Your objective> Write out again, unaltered, the lines from the start through the line containing "1.024).build('vent_gap', 'void', bg_o)".

>>

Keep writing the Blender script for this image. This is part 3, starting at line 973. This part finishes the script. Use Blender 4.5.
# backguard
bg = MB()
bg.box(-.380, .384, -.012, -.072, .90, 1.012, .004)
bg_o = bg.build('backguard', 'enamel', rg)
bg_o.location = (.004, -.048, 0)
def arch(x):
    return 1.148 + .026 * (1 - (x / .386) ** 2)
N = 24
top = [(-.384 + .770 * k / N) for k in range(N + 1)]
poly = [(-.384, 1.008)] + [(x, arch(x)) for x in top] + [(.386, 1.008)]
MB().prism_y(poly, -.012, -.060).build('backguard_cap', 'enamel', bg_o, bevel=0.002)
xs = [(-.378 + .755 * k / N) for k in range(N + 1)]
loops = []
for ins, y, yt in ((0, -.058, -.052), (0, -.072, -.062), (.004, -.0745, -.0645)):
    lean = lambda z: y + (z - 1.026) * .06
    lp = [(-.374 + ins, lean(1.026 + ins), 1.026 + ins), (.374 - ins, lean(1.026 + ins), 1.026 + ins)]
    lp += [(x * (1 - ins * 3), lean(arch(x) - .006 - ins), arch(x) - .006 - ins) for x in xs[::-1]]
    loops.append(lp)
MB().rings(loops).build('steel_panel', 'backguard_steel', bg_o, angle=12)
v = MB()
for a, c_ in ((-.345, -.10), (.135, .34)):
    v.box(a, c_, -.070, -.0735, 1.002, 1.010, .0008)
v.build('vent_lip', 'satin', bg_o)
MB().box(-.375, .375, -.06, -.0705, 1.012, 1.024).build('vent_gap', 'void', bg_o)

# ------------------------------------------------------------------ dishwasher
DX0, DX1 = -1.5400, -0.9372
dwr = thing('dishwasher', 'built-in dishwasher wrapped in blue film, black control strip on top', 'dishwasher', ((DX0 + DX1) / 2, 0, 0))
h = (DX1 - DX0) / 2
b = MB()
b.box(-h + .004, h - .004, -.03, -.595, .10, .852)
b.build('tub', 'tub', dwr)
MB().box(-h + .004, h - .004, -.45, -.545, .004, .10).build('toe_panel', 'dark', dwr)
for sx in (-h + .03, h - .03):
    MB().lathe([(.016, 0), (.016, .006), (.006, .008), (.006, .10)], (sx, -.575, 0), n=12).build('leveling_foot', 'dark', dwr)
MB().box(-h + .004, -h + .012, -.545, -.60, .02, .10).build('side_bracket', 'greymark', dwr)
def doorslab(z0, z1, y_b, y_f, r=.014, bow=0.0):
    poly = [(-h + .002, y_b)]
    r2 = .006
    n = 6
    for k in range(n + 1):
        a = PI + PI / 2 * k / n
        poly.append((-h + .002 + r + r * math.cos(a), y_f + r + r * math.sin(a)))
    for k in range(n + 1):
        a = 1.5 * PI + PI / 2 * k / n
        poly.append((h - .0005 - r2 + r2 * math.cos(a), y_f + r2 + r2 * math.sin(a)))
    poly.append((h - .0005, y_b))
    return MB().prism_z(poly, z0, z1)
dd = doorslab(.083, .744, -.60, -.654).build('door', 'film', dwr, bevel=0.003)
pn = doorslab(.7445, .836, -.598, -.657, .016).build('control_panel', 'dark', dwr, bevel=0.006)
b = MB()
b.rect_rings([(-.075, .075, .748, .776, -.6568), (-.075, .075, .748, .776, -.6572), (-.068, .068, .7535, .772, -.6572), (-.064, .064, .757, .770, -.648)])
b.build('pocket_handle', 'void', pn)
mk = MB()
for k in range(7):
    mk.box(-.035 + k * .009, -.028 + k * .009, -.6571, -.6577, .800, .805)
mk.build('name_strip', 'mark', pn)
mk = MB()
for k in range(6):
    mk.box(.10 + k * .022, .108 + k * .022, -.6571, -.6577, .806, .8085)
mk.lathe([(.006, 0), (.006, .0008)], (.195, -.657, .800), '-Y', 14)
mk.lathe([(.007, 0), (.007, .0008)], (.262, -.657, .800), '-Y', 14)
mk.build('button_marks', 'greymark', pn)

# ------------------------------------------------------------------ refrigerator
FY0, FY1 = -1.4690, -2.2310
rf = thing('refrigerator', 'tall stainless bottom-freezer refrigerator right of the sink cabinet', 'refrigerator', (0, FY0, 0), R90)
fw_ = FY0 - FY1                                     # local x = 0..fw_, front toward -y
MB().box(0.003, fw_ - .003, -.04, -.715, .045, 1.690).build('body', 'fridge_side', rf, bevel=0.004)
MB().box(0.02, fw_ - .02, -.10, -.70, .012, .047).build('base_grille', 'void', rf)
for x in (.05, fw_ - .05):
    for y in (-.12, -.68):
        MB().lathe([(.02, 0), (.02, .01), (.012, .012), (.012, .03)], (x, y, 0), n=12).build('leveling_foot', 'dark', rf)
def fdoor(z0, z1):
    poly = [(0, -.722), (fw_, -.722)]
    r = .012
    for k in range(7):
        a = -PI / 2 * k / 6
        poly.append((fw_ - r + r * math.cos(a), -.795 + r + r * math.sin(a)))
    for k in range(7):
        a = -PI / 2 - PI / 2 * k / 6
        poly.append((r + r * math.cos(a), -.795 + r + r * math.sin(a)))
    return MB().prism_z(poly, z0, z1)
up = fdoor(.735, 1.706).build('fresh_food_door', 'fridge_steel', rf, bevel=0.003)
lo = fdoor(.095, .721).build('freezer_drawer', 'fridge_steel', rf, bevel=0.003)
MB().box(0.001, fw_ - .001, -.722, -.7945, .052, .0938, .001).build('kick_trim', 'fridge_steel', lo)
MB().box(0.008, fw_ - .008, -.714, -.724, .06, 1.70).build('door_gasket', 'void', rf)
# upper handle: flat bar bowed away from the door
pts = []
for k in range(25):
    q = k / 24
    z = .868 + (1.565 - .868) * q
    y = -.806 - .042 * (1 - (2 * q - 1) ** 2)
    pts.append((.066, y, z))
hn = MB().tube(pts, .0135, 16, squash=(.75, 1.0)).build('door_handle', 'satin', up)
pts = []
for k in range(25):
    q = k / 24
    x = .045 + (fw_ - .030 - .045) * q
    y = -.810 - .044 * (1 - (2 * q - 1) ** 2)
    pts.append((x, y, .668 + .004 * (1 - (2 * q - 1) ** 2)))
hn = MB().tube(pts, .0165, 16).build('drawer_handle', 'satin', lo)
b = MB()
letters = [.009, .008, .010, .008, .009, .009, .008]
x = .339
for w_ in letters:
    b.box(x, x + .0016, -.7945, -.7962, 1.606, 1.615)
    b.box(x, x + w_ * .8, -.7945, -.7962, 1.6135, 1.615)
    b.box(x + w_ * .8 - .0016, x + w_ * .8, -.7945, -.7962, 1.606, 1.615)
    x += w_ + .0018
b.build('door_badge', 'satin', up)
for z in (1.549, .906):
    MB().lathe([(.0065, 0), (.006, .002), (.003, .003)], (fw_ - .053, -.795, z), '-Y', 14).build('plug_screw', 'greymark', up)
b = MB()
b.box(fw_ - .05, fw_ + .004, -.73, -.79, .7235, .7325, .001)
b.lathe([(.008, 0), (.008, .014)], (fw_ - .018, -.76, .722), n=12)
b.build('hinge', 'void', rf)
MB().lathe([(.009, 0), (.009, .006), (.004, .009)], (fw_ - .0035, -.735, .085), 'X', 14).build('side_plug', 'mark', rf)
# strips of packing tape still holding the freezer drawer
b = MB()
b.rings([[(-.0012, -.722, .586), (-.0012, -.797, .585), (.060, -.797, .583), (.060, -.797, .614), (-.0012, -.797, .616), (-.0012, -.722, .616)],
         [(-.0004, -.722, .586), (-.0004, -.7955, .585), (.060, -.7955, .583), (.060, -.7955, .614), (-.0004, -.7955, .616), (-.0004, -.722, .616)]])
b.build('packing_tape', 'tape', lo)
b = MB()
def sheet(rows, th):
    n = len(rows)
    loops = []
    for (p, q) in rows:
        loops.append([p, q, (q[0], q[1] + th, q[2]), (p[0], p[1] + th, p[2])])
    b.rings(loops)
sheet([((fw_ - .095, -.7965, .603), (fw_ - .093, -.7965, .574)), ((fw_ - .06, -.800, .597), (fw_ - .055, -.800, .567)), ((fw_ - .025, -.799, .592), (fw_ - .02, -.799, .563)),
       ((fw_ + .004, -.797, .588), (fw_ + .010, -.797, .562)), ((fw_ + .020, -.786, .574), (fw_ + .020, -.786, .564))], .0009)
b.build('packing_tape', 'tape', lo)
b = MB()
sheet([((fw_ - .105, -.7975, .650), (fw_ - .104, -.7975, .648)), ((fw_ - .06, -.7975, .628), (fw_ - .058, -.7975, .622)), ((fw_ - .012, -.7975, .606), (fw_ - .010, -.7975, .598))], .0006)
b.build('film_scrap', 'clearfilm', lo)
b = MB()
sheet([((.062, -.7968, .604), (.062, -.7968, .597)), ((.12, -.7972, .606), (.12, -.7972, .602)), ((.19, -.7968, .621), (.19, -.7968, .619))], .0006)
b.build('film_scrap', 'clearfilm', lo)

<<

Answer to the exercise>
Keep writing the Blender script for this image. This is part 3, starting at line 973. This part finishes the script. Use Blender 4.5.
# backguard
bg = MB()
bg.box(-.380, .384, -.012, -.072, .90, 1.012, .004)
bg_o = bg.build('backguard', 'enamel', rg)
bg_o.location = (.004, -.048, 0)
def arch(x):
    return 1.148 + .026 * (1 - (x / .386) ** 2)
N = 24
top = [(-.384 + .770 * k / N) for k in range(N + 1)]
poly = [(-.384, 1.008)] + [(x, arch(x)) for x in top] + [(.386, 1.008)]
MB().prism_y(poly, -.012, -.060).build('backguard_cap', 'enamel', bg_o, bevel=0.002)
xs = [(-.378 + .755 * k / N) for k in range(N + 1)]
loops = []
for ins, y, yt in ((0, -.058, -.052), (0, -.072, -.062), (.004, -.0745, -.0645)):
    lean = lambda z: y + (z - 1.026) * .06
    lp = [(-.374 + ins, lean(1.026 + ins), 1.026 + ins), (.374 - ins, lean(1.026 + ins), 1.026 + ins)]
    lp += [(x * (1 - ins * 3), lean(arch(x) - .006 - ins), arch(x) - .006 - ins) for x in xs[::-1]]
    loops.append(lp)
MB().rings(loops).build('steel_panel', 'backguard_steel', bg_o, angle=12)
v = MB()
for a, c_ in ((-.345, -.10), (.135, .34)):
    v.box(a, c_, -.070, -.0735, 1.002, 1.010, .0008)
v.build('vent_lip', 'satin', bg_o)
MB().box(-.375, .375, -.06, -.0705, 1.012, 1.024).build('vent_gap', 'void', bg_o)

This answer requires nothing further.